Ik wilde het meer dan wat ook. Ik wilde niet afwezig zijn als de scudetto werd beslist. Daar zou je niet mee verder willen leven. Liever weken en maanden pijn dan zo’n gevecht missen. Maar het was waar: ik had geen idee van mijn vorm. Ik wist niet hoe mijn knie in een wedstrijdsituatie zou reageren en of ik voluit durfde te gaan. Misschien had Mancini mijn twijfel door en wilde hij dat zijn boodschap niet was mis te verstaan.

Hij stuurde Mihajlovic ook naar me toe. Je weet nog wel: we hadden die haatwedstrijd gehad toen ik bij Juventus speelde. Ik had hem een kopstoot gegeven, of een aanzet daartoe, en hij had mij allerlei vuiligheid toegeroepen. Maar dat was allemaal verleden tijd. Wat er op het veld gebeurt, blijft op het veld en vaak ben ik juist bevriend geraakt met jongens met wie ik had gevochten, misschien omdat we op dezelfde manier in elkaar zitten.

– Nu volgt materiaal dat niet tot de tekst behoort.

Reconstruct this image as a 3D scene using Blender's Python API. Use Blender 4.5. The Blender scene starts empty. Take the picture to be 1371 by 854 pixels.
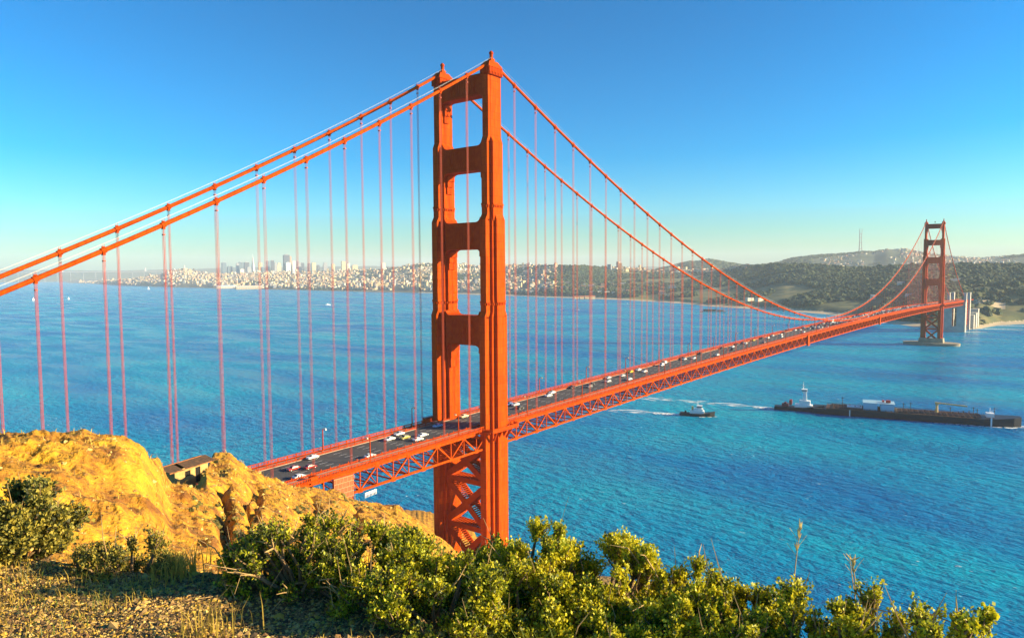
import bpy, math, random
import numpy as np
R = math.radians
random.seed(7); rng = np.random.default_rng(11)
scene = bpy.context.scene
COL = scene.collection

# ------------------------------------------------------------------ camera, world, sun, exposure
CX, CY, CZ = 204.944, -231.223, 139.773
YAW, PITCH, ROLL, F = -0.66494658, -0.06647756, -0.00618131, 961.655
PW, PH = 1371.0, 854.0
_fw = np.array([math.sin(YAW)*math.cos(PITCH), math.cos(YAW)*math.cos(PITCH), math.sin(PITCH)])
_r = np.array([math.cos(YAW), -math.sin(YAW), 0.0]); _u = np.cross(_r, _fw)
_rr = _r*math.cos(ROLL)+_u*math.sin(ROLL); _uu = -_r*math.sin(ROLL)+_u*math.cos(ROLL)
CP = np.array([CX, CY, CZ])
from mathutils import Matrix, Vector
cd = bpy.data.cameras.new('camera'); cam = bpy.data.objects.new('camera', cd); COL.objects.link(cam)
cam.matrix_world = Matrix(((_rr[0], _uu[0], -_fw[0], CX), (_rr[1], _uu[1], -_fw[1], CY), (_rr[2], _uu[2], -_fw[2], CZ), (0, 0, 0, 1)))
cd.sensor_width = 36; cd.lens = 36*F/PW; cd.clip_start = 0.2; cd.clip_end = 90000
scene.camera = cam

SUN_AZ, SUN_EL = R(58), R(17.5)      # azimuth from +Y towards +X
w = bpy.data.worlds.new('World'); scene.world = w; w.use_nodes = True
nt = w.node_tree; nt.nodes.clear()
sky = nt.nodes.new('ShaderNodeTexSky'); sky.sky_type = 'NISHITA'; sky.sun_disc = False
sky.sun_elevation = SUN_EL; sky.sun_rotation = SUN_AZ
sky.altitude = 0; sky.air_density = 1.0; sky.dust_density = 0.6; sky.ozone_density = 3.0
hs = nt.nodes.new('ShaderNodeHueSaturation'); hs.inputs['Saturation'].default_value = 1.45; hs.inputs['Hue'].default_value = 0.480
tint = nt.nodes.new('ShaderNodeMix'); tint.data_type = 'RGBA'; tint.blend_type = 'MULTIPLY'; tint.inputs['Factor'].default_value = 1; tint.inputs['B'].default_value = (0.52*4.6, 0.90*4.6, 1.12*4.6, 1)
bg = nt.nodes.new('ShaderNodeBackground'); bg.inputs[1].default_value = 0.072
ow = nt.nodes.new('ShaderNodeOutputWorld')
pre = nt.nodes.new('ShaderNodeMix'); pre.data_type = 'RGBA'; pre.blend_type = 'MULTIPLY'; pre.inputs['Factor'].default_value = 1; pre.inputs['B'].default_value = (.22, .22, .22, 1)
gam = nt.nodes.new('ShaderNodeGamma'); gam.inputs[1].default_value = 1.5
nt.links.new(sky.outputs[0], pre.inputs['A']); nt.links.new(pre.outputs['Result'], gam.inputs[0]); nt.links.new(gam.outputs[0], hs.inputs['Color']); nt.links.new(hs.outputs[0], tint.inputs['A']); nt.links.new(tint.outputs['Result'], bg.inputs[0]); nt.links.new(bg.outputs[0], ow.inputs[0])
sl = bpy.data.lights.new('sun', 'SUN'); sl.energy = 5.0; sl.angle = R(0.5); sl.color = (1.0, 0.77, 0.44)
so = bpy.data.objects.new('sun', sl); COL.objects.link(so)
sdir = Vector((math.sin(SUN_AZ)*math.cos(SUN_EL), math.cos(SUN_AZ)*math.cos(SUN_EL), math.sin(SUN_EL)))
so.rotation_euler = sdir.to_track_quat('Z', 'Y').to_euler()
vs = scene.view_settings; vs.view_transform = 'Standard'; vs.look = 'None'; vs.gamma = 1; vs.exposure = 1.45
vs.use_curve_mapping = False
scene.cycles.volume_bounces = 2

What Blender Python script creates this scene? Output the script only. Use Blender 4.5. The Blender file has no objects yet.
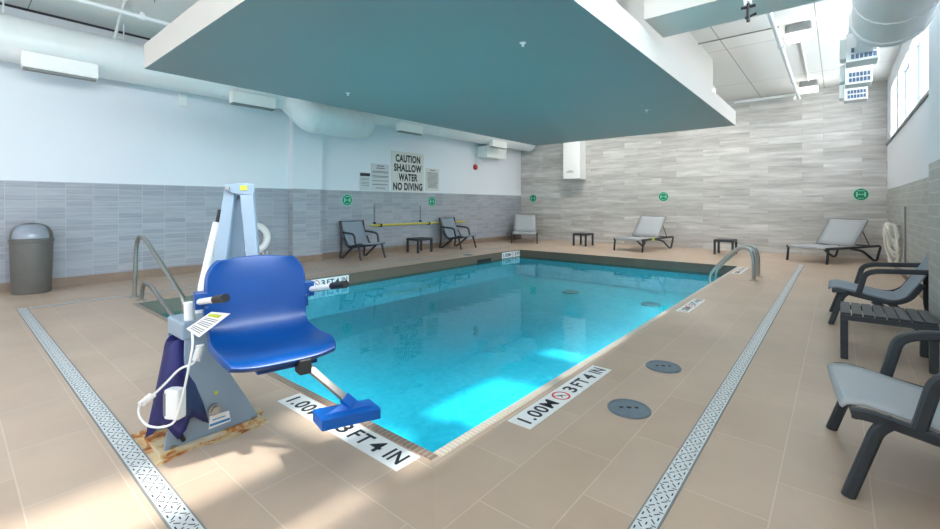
import bpy, bmesh, math, random
from mathutils import Vector, Matrix
random.seed(7)
PI = math.pi
SC = bpy.context.scene
COL = SC.collection

# ------------------------------------------------------------------ materials
def new_mat(name):
    m = bpy.data.materials.new(name); m.use_nodes = True
    nt = m.node_tree
    return m, nt, nt.nodes['Principled BSDF']
def srgb(r, g, b):
    f = lambda c: (c/12.92 if c <= .04045 else ((c+.055)/1.055)**2.4)
    return (f(r/255), f(g/255), f(b/255), 1)
def N(nt, t, **kw):
    n = nt.nodes.new(t)
    for k, v in kw.items():
        if k in n.inputs: n.inputs[k].default_value = v
        else: setattr(n, k, v)
    return n
def plain(name, col, rough=.5, metal=0, noise=0.06, scale=12, bump=0, spec=.5):
    m, nt, b = new_mat(name)
    b.inputs['Roughness'].default_value = rough; b.inputs['Metallic'].default_value = metal
    b.inputs['Specular IOR Level'].default_value = spec
    tc = N(nt, 'ShaderNodeTexCoord')
    nz = N(nt, 'ShaderNodeTexNoise', Scale=scale, Detail=4.0)
    nt.links.new(tc.outputs['Object'], nz.inputs['Vector'])
    cr = N(nt, 'ShaderNodeValToRGB')
    cr.color_ramp.elements[0].position = .3; cr.color_ramp.elements[1].position = .7
    cr.color_ramp.elements[0].color = tuple(c*(1-noise) for c in col[:3])+(1,)
    cr.color_ramp.elements[1].color = tuple(min(1, c*(1+noise)) for c in col[:3])+(1,)
    nt.links.new(nz.outputs['Fac'], cr.inputs['Fac']); nt.links.new(cr.outputs['Color'], b.inputs['Base Color'])
    if bump:
        bp = N(nt, 'ShaderNodeBump', Strength=bump, Distance=.005)
        nz2 = N(nt, 'ShaderNodeTexNoise', Scale=scale*12, Detail=2.0)
        nt.links.new(tc.outputs['Object'], nz2.inputs['Vector'])
        nt.links.new(nz2.outputs['Fac'], bp.inputs['Height']); nt.links.new(bp.outputs['Normal'], b.inputs['Normal'])
    return m
def emit(name, col, strength):
    m, nt, b = new_mat(name)
    b.inputs['Base Color'].default_value = (.8, .8, .8, 1)
    b.inputs['Emission Color'].default_value = col; b.inputs['Emission Strength'].default_value = strength
    return m
def brick_mat(name, axes, bw, bh, off, c1, c2, mortar, msize, rough, shift=(0, 0), streak=None, bump=.15, mottle=.12, mscale=2.5, spec=.5, squash=False):
    """tiles laid in the plane of two object axes, e.g. axes='xz'"""
    m, nt, b = new_mat(name)
    tc = N(nt, 'ShaderNodeTexCoord'); sp = N(nt, 'ShaderNodeSeparateXYZ'); cb = N(nt, 'ShaderNodeCombineXYZ')
    nt.links.new(tc.outputs['Object'], sp.inputs[0])
    for i, a in enumerate(axes):
        ad = N(nt, 'ShaderNodeMath', operation='ADD'); ad.inputs[1].default_value = shift[i]
        nt.links.new(sp.outputs['XYZ'.index(a.upper())], ad.inputs[0]); nt.links.new(ad.outputs[0], cb.inputs[i])
    bk = N(nt, 'ShaderNodeTexBrick', Color1=c1, Color2=c2, Mortar=mortar)
    bk.inputs['Scale'].default_value = 1; bk.inputs['Mortar Size'].default_value = msize
    bk.inputs['Mortar Smooth'].default_value = .1; bk.inputs['Bias'].default_value = 0
    bk.inputs['Brick Width'].default_value = bw; bk.inputs['Row Height'].default_value = bh
    bk.offset = off; bk.offset_frequency = 2; bk.squash = 1
    nt.links.new(cb.outputs[0], bk.inputs['Vector'])
    nz = N(nt, 'ShaderNodeTexNoise', Scale=mscale, Detail=5.0, Roughness=.6)
    col = bk.outputs['Color']
    mp = N(nt, 'ShaderNodeMapping')
    nt.links.new(cb.outputs[0], mp.inputs['Vector'])
    if streak: mp.inputs['Scale'].default_value = (streak[0], streak[1], 1)
    nt.links.new(mp.outputs[0], nz.inputs['Vector'])
    # offset the grain from tile to tile so that streaks stop at joints
    if streak:
        addv = N(nt, 'ShaderNodeVectorMath', operation='MULTIPLY_ADD')
        nt.links.new(bk.outputs['Color'], addv.inputs[0]); addv.inputs[1].default_value = (37, 23, 11)
        nt.links.new(mp.outputs[0], addv.inputs[2]); nt.links.new(addv.outputs[0], nz.inputs['Vector'])
    rp = N(nt, 'ShaderNodeValToRGB')
    rp.color_ramp.elements[0].position = .28; rp.color_ramp.elements[1].position = .72
    lo = 1-mottle; hi = 1+mottle
    rp.color_ramp.elements[0].color = (lo, lo, lo, 1); rp.color_ramp.elements[1].color = (min(hi, 1.6),)*3+(1,)
    nt.links.new(nz.outputs['Fac'], rp.inputs['Fac'])
    mx = N(nt, 'ShaderNodeMix', data_type='RGBA', blend_type='MULTIPLY')
    mx.inputs['Factor'].default_value = 1
    nt.links.new(col, mx.inputs['A']); nt.links.new(rp.outputs['Color'], mx.inputs['B'])
    nt.links.new(mx.outputs['Result'], b.inputs['Base Color'])
    b.inputs['Roughness'].default_value = rough; b.inputs['Specular IOR Level'].default_value = spec
    bp = N(nt, 'ShaderNodeBump', Strength=bump, Distance=.004); bp.invert = True
    nt.links.new(bk.outputs['Fac'], bp.inputs['Height']); nt.links.new(bp.outputs['Normal'], b.inputs['Normal'])
    return m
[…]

Ik hou van krijgers en Mihajlovic was een reus. Hij had altijd alles gedaan om te winnen. Nu was hij gestopt als speler en assistent-trainer geworden onder Mancini. Ik moet zeggen dat weinig jongens me zoveel hebben geleerd over het nemen van vrije trappen als Mihajlovic.

Dat kon hij als de beste. Hij had wel dertig doelpunten uit vrije trappen gemaakt in de Serie A. Hij was een goeie vent. Een warrige kop met haar, groot en direct.

‘Ibra,’ zei hij.

‘Ik weet wat je wilt,’ zei ik.

‘Oké, maar je moet één ding weten. Je hoeft niet te trainen. Je hoeft helemaal niks te doen. Maar je moet meedoen tegen Parma en je moet ons helpen de scudetto mee te nemen naar huis.’

‘Ik zal het proberen,’ zei ik.

‘Je moet het niet proberen. Het móét,’ zei hij, en toen stapten we in de bus.